>> Begin Extracted records

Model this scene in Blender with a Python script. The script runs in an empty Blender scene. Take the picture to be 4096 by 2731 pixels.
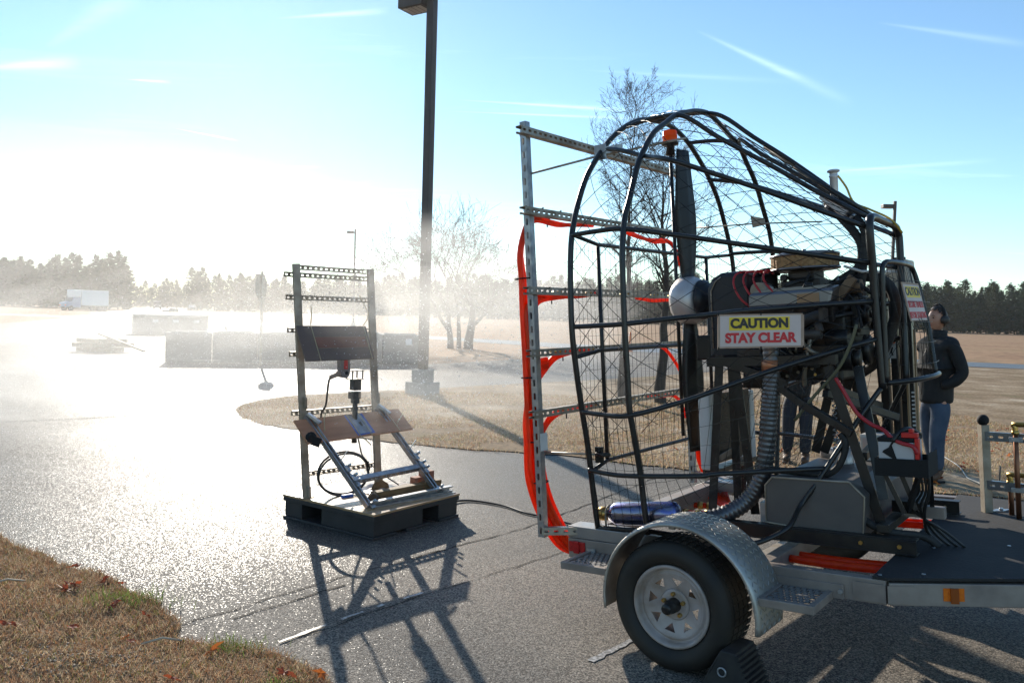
import bpy, bmesh, math, random
import numpy as np
from mathutils import Vector, Matrix, noise as mnoise
R = random.Random(7)
rad = math.radians
scene = bpy.context.scene
COL = scene.collection

# ------------------------------------------------------------------ camera, sky, sun, exposure
cam_d = bpy.data.cameras.new('camera'); cam = bpy.data.objects.new('camera', cam_d); COL.objects.link(cam)
cam_d.sensor_width = 36.0; cam_d.lens = 28.96; cam_d.clip_start = 0.05; cam_d.clip_end = 4000
PITCH, ROLL, CAMH = .0334, .0293, 1.73
_f = Vector((0, math.cos(PITCH), -math.sin(PITCH))); _u = Vector((0, math.sin(PITCH), math.cos(PITCH))); _r = Vector((1, 0, 0))
_r2 = math.cos(ROLL)*_r + math.sin(ROLL)*_u; _u2 = math.cos(ROLL)*_u - math.sin(ROLL)*_r
cam.matrix_world = Matrix(((_r2.x, _u2.x, -_f.x, 0), (_r2.y, _u2.y, -_f.y, 0), (_r2.z, _u2.z, -_f.z, CAMH), (0, 0, 0, 1)))
scene.camera = cam
SUN = Vector((-.2954, .8926, .3408)).normalized()
SUN_EL = math.asin(SUN.z); SUN_AZ = math.atan2(SUN.x, SUN.y)
sd = bpy.data.lights.new('sun', 'SUN'); sd.energy = 4.6; sd.angle = rad(.53); sd.color = (1, .91, .78)
so = bpy.data.objects.new('sun', sd); COL.objects.link(so)
so.rotation_euler = SUN.to_track_quat('Z', 'Y').to_euler(); so.location = SUN*60
scene.view_settings.view_transform = 'Standard'; scene.view_settings.look = 'None'
scene.view_settings.exposure = 0.56; scene.view_settings.gamma = 1.0; scene.view_settings.use_curve_mapping = False
scene.cycles.max_bounces = 6; scene.cycles.transparent_max_bounces = 12; scene.cycles.volume_bounces = 0
scene.cycles.use_denoising = True
try: scene.cycles.volume_step_rate = 4.0; scene.cycles.volume_max_steps = 64
except Exception: pass

world = bpy.data.worlds.new('World'); scene.world = world; world.use_nodes = True
wn, wl = world.node_tree.nodes, world.node_tree.links
wn.clear()
def WN(t, **kw):
    n = wn.new(t)
    for k, v in kw.items(): setattr(n, k, v)
    return n
def wmath(op, a, b=None, c=None):
    n = WN('ShaderNodeMath', operation=op)
    for i, x in enumerate((a, b, c)):
        if x is None: continue
        if isinstance(x, (int, float)): n.inputs[i].default_value = x
        else: wl.new(x, n.inputs[i])
    return n.outputs[0]
sky = WN('ShaderNodeTexSky', sky_type='NISHITA', sun_disc=False, sun_elevation=SUN_EL, sun_rotation=SUN_AZ, altitude=30.0,
         air_density=1.0, dust_density=.045, ozone_density=1.9)
SKY = .118
bg = WN('ShaderNodeBackground'); bg.inputs['Strength'].default_value = SKY
out = WN('ShaderNodeOutputWorld')
tc = WN('ShaderNodeTexCoord'); GEN = tc.outputs['Generated']
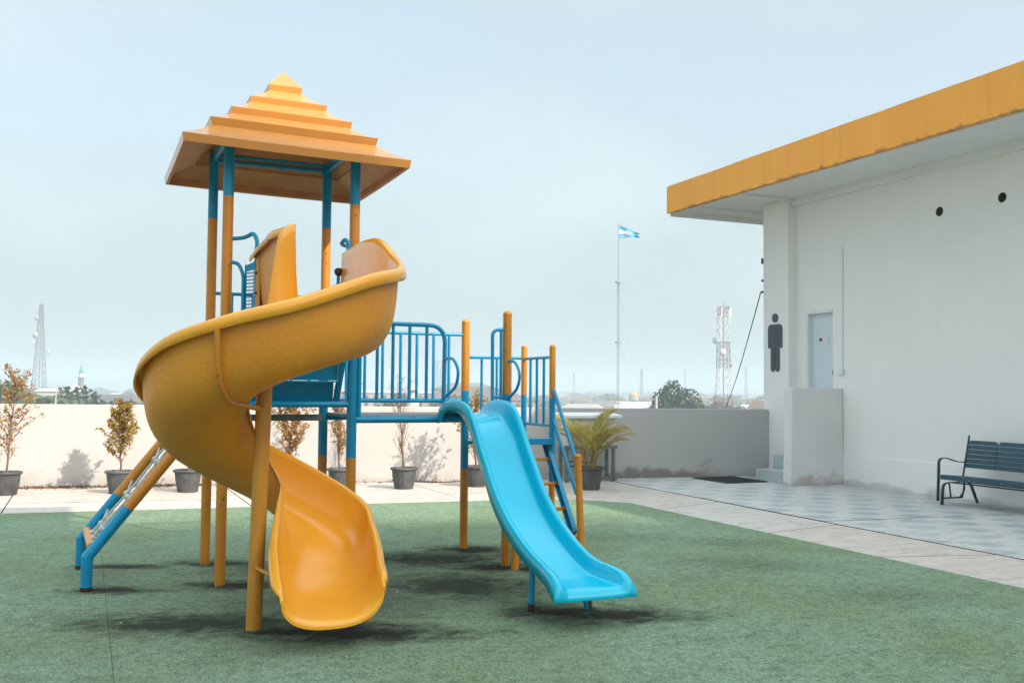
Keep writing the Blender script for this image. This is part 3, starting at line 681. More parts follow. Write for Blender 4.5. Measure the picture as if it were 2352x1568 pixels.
def leaf(bb, p, d, ln, wd, rn):
    d = d.normalized(); s = d.cross(Vector((rn.uniform(-1, 1), rn.uniform(-1, 1), rn.uniform(-1, 1)))).normalized() * wd / 2; nn = d.cross(s).normalized() * ln * 0.12
    bb.add([p, p + d * ln * 0.45 + s + nn, p + d * ln, p + d * ln * 0.45 - s + nn], [(0, 1, 2, 3)], 0, False)
def shrub(label, x, y, H, spread, dens, shape, mt, seed, lean=0.0):
    rn = random.Random(seed); t = thing('potted_shrub', label, 'plant', (x, y, 0), 'potted shrubs along the parapet')
    pot(t, (x, y, 0)); st = MB(); lf = MB(); z0 = 0.27
    top = Vector((x + lean * H, y + rn.uniform(-.05, .05), z0 + H))
    trunk = [Vector((x, y, z0))]
    for i in range(1, 8):
        f = i / 7; trunk.append(Vector((x, y, z0)).lerp(top, f) + Vector((rn.uniform(-.02, .02), rn.uniform(-.02, .02), 0)))
    st.tube(trunk, 0.012, 6, radii=[0.016 * (1 - 0.8 * i / 7) + 0.002 for i in range(8)])
    nb = 40
    for i in range(nb):
        f = 0.16 + 0.84 * (i / nb) ** 0.9
        k = min(int(f * 7), 6); p = trunk[k].lerp(trunk[k + 1], f * 7 - k)
        prof = {'cone': (1.05 - f) ** 0.8 * min(1, (f - 0.05) * 5), 'round': math.sin(math.pi * min(1, (f * 0.92 + 0.06))) ** 0.7, 'fan': 0.45 + 0.55 * f, 'tall': 0.35 + 0.6 * math.sin(math.pi * f)}[shape]
        ln = spread * prof * rn.uniform(0.6, 1.15) + 0.06; a = rn.uniform(0, 6.283); el = rn.uniform(0.45, 1.0) if shape != 'fan' else rn.uniform(0.9, 1.3)
        d = Vector((math.cos(a) * math.cos(el), math.sin(a) * math.cos(el), math.sin(el))); pts = [p]
        for s_ in range(4):
            d = (d + Vector((rn.uniform(-.25, .25), rn.uniform(-.25, .25), rn.uniform(-.05, .28)))).normalized(); pts.append(pts[-1] + d * ln / 4 * 1.2)
        st.tube(pts, 0.004, 4, radii=[0.0055, 0.0045, 0.0035, 0.0025, 0.0015])
        for j in range(1, 5):
            for _ in range(2):
                d2 = (d + Vector((rn.uniform(-1, 1), rn.uniform(-1, 1), rn.uniform(-.3, .8)))).normalized(); q2 = pts[j]; e = q2 + d2 * rn.uniform(0.05, 0.11)
                st.tube([q2, q2.lerp(e, 0.5) + Vector((rn.uniform(-.01, .01), 0, rn.uniform(0, .01))), e], 0.0018, 3, caps=False)
                cnt = int(dens * rn.uniform(0.4, 1.6) + rn.random()) if rn.random() < 0.85 else 0
                for _l in range(cnt):
                    q3 = q2.lerp(e, rn.uniform(0.2, 1.05)); dl = Vector((rn.uniform(-1, 1), rn.uniform(-1, 1), rn.uniform(-.6, 1)))
                    leaf(lf, q3 + Vector((rn.uniform(-.015, .015), rn.uniform(-.015, .015), rn.uniform(-.015, .015))), dl, rn.uniform(0.035, 0.065), rn.uniform(0.018, 0.032), rn)
    st.build('stem', m_stem, t); lf.build('foliage', mt, t); return t
shrub('tall sparse shrub with rusty leaves in grey pot at the left edge', -1.0, 16.02, 1.42, 0.33, 3.0, 'tall', m_leafr, 11, 0.06)
shrub('small cone shaped olive shrub in grey pot left of the rope ladder', 0.53, 15.72, 0.98, 0.33, 8.0, 'cone', m_leaf, 12, 0.02)
shrub('shrub in grey pot half hidden behind the rope ladder and the spiral slide', 1.48, 15.62, 0.55, 0.26, 2.5, 'round', m_leaf, 13)
shrub('rounded orange leaved shrub seen beneath the tower just right of the slide column', 2.95, 15.42, 1.02, 0.38, 7.5, 'round', m_leafr, 14, 0.03)
shrub('thin rusty shrub in grey pot behind the two blue tower posts', 3.72, 15.2, 1.0, 0.40, 2.6, 'fan', m_leafr, 15, -0.06)
shrub('nearly bare twiggy shrub in grey pot under the blue bridge deck', 4.7, 15.03, 1.18, 0.30, 0.10, 'fan', m_leafr, 16, -0.10)
shrub('leafy olive shrub in grey pot hidden behind the top of the blue slide', 5.92, 15.0, 1.0, 0.42, 4.2, 'round', m_leaf, 17, -0.08)

# potted palm
pt = thing('potted_palm', 'yellowing feathery palm in dark ribbed pot beside the cabinet', 'plant', (7.47, 13.98, 0))
pot(pt, (7.47, 13.98, 0), 0.225, 0.36, 0.165)
rn = random.Random(5); sm = MB(); pf = MB(); c0 = Vector((7.47, 13.98, 0.30))
fr_ = [(rn.uniform(0, 360) if k > 15 else k * 24 + rn.uniform(-9, 9), rn.uniform(0.62, 0.84), [0.42, 0.75, 1.0, 0.60, 1.2][k % 5] + rn.uniform(-.1, .1)) for k in range(24)]
for k in range(9):
    a = rn.uniform(0, 6.28); b0 = c0 + Vector((math.cos(a), math.sin(a), 0)) * 0.06; e = b0 + Vector((math.cos(a) * 0.10, math.sin(a) * 0.10, rn.uniform(.28, .5)))
    sm.tube([b0, b0.lerp(e, .5), e], 0.016, 7, radii=[0.021, 0.017, 0.010])
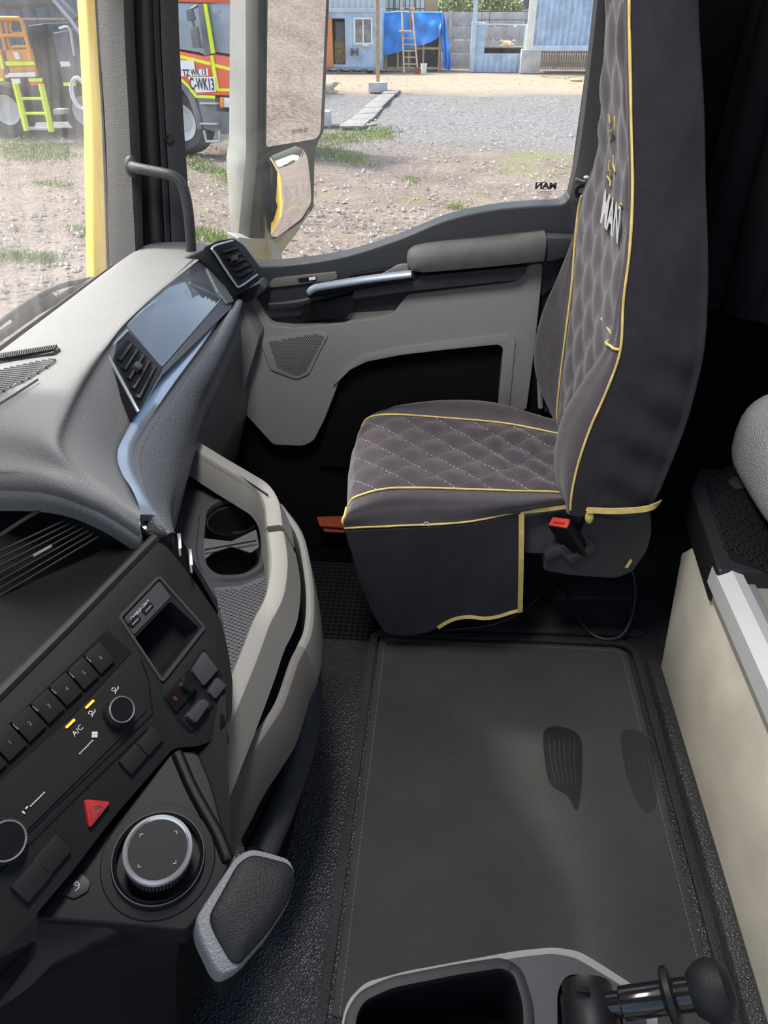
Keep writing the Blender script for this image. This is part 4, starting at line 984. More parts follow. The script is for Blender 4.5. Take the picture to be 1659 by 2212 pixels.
# speaker grille
gr = prism('speaker_grille', rnd(Q([(560, 735), (640, 722), (683, 716), (710, 724), (690, 760), (668, 808), (640, 820), (585, 800)], 1.862), .008, 3), (0, .012, 0), 'door_grey', D1, .003)
bm = bmesh.new()
FS = Frame(at(640, 760, y=1.861), (1, 0, 0), (0, -1, 0)); c0 = FS.ab(640, 760)
poly = [FS.ab(a, b) for a, b in ((580, 738), (640, 728), (682, 721), (702, 727), (684, 762), (662, 804), (640, 812), (600, 795))]
def inside(a, b, P):
    r = False; n = len(P)
    for i in range(n):
        (x1, y1), (x2, y2) = P[i], P[(i+1) % n]
        if (y1 > b) != (y2 > b) and a < (x2-x1)*(b-y1)/(y2-y1)+x1: r = not r
    return r
amin, amax = min(p[0] for p in poly), max(p[0] for p in poly); bmin, bmax = min(p[1] for p in poly), max(p[1] for p in poly)
nrow = 0; b_ = bmin
while b_ < bmax:
    a_ = amin+(.0026 if nrow % 2 else 0)
    while a_ < amax:
        if inside(a_, b_, poly):
            vs = [bm.verts.new(FS.pt(a_+.0017*math.cos(k*math.pi/3), b_+.0017*math.sin(k*math.pi/3), .0007)) for k in range(6)]; bm.faces.new(vs)
        a_ += .0052
    b_ += .0046; nrow += 1
o = bm_obj('grille_holes', bm, 'door_dark', gr, None, False); o['kind'] = 'stuff'
# armrest pad
secs = []
prof = [(0, 0), (.25, -.04), (.7, -.02), (.96, .08), (1, .35), (.98, .7), (.86, .93), (.6, 1.0), (.25, 1.0), (0, .96)]
for px, t, b, k in ((874, 566, 576, .25), (878, 552, 588, .6), (890, 543, 593, .85), (915, 537, 592, 1), (960, 531, 589, 1), (1030, 524, 583, 1), (1100, 516, 576, 1), (1165, 509, 569, 1), (1175, 508, 569, .97), (1179, 513, 566, .85)):
    lo = at(px, b, y=1.80); hi = at(px, t, y=1.825)
    secs.append([V(lo.x, 1.905-(1.905-1.795)*k*a if a else 1.90, lo.z+(hi.z-lo.z)*h) for a, h in prof])
loft('armrest_pad', secs, 'armrest_vinyl', D1, True, True, 55)
prism('armrest_mount', rnd(Q([(1178, 514), (1250, 516), (1246, 548), (1238, 552), (1180, 566)], 1.82), .005, 2), (0, .07, 0), 'door_dark', D1, .006)

# ---------------------------------------------------------------- outside mirror
MR = Frame((-.478, 2.15, 1.1), (.61, .79, 0), V(.79, -.61, -.13))
mr = thing('side_mirror', 'tall two-pane outside mirror with pale grey housing by the side window', 'mirror', at(560, 560, y=2.2))
mq = lambda l, h=0: [MR.px(a, b, h) for a, b in l]
back = -MR.n
prism('housing', rnd(mq([(560, -260), (722, -260), (700, 285), (688, 306), (680, 330), (678, 450), (655, 478), (600, 545), (560, 572), (535, 548), (556, 340)], -.012), .012, 3), back*.05, 'mirror_dark', mr, .008)
# front shell: pale outer cover wrapping round
def shell(name, rows, m):
    rings = [[at(a, b, y=ya) for a, b, ya in r] for r in rows]
    return loft(name, rings, m, mr, True, True, 35)
rings = []
for (l, m1, r_), py in (((500, 546, 562), -260), ((497, 546, 562), 0), ((496, 545, 563), 150), ((495, 544, 564), 300), ((489, 522, 565), 340), ((490, 522, 568), 365), ((494, 524, 570), 430), ((498, 526, 572), 500), ((506, 545, 578), 520), ((530, 556, 590), 555), ((556, 566, 592), 574)):
    rings.append([at(l, py, y=2.24), at(m1, py, y=2.165), at(r_, py, y=2.14), at(r_, py, y=2.155)+V(.02, .03, 0), at(r_, py, y=2.40), at(l+10, py, y=2.40)])
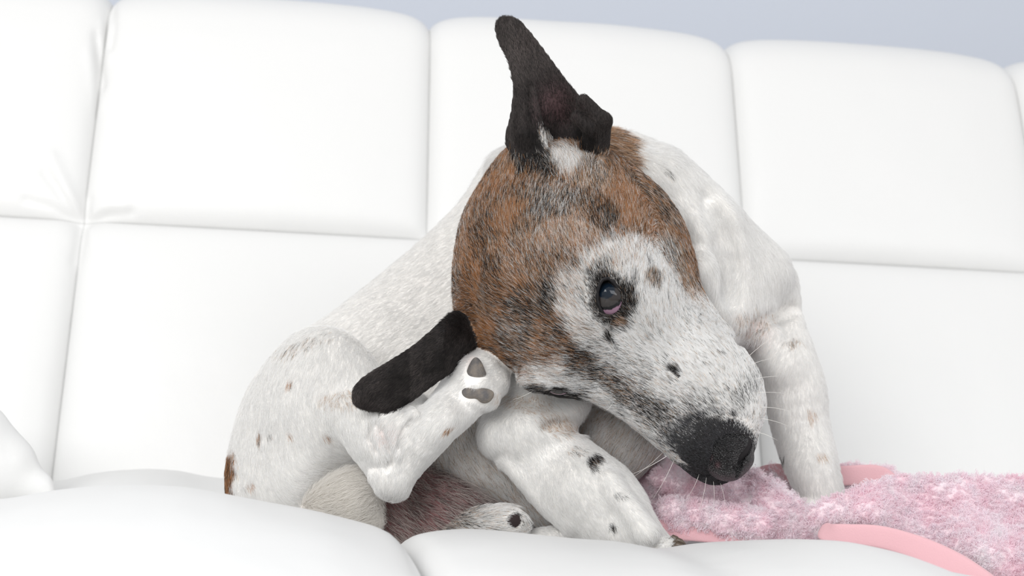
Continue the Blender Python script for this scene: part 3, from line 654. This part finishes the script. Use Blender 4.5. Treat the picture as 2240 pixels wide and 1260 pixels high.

>> End Extracted records

=== Short exercise ===
Copy all lines in the listing above where the string "parts" appears.

=== Exercise response ===
Keep writing the Blender script for this image. This is part 3, starting at line 681. More parts follow. Write for Blender 4.5. Measure the picture as if it were 2352x1568 pixels.
Keep writing the Blender script for this image. This is part 4, starting at line 984. More parts follow. The script is for Blender 4.5. Take the picture to be 1659 by 2212 pixels.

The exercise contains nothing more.